Bref, pour vivre heureux demain, vivons numériquement cachés aujourd’hui (anonymat, ou un groupe/un pseudo). Car Big Brother, c’était le bon vieux temps du grand contrôleur pouvant malgré tout être contrôlé : or ce sont maintenant des milliers de Little Brothers qui nous suivent à la trace.

La Cnil peut se faire sponsoriser par Doliprane.

FLASH
Usurpations d’identité numérique

Comme personne ne l’ignore : « Sur Internet, personne ne sait que vous êtes un chien. »

En décembre 2008, cruelle aventure pour Aurélia, habitante de Seine-et-Marne : un ex-petit ami avait mis en ligne sous son nom une annonce très accrocheuse sur un site de rencontre, avec téléphone et adresse personnels.

On imagine la suite. Certes, on peut parfois demander et obtenir directement l’effacement des données ou du profil en cause : mais le mal est souvent déjà fait.

Idem lorsqu’un salarié emprunte le poste d’un collègue pour se livrer à ses frasques décalées sur le Net. Souvent menacé de licenciement, le titulaire du poste (et des codes bêtement laissés sur le Post-it) a parfois de grandes difficultés à démontrer qu’il n’y est pour rien. Et sauf infraction commise à cette occasion, il ne peut se retourner pénalement contre son voleur d’identité.
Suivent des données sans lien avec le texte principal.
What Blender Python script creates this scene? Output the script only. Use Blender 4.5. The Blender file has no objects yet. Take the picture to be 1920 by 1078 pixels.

Car, en France, l’usurpation d’identité n’était pas en elle-même un délit pénal. Surtout destinée à la lutte contre le pishing, une proposition de loi déposée en décembre 2008 prévoyait la création d’un délit spécifique d’usurpation d’identité numérique, dans la vie civile mais aussi professionnelle : « Est puni d’un an d’emprisonnement et de 15 000 euros d’amende le fait d’usurper l’identité d’un particulier sur tout réseau informatique de communication, d’une entreprise ou d’une autorité publique. » (C. pénal, article 323-8.)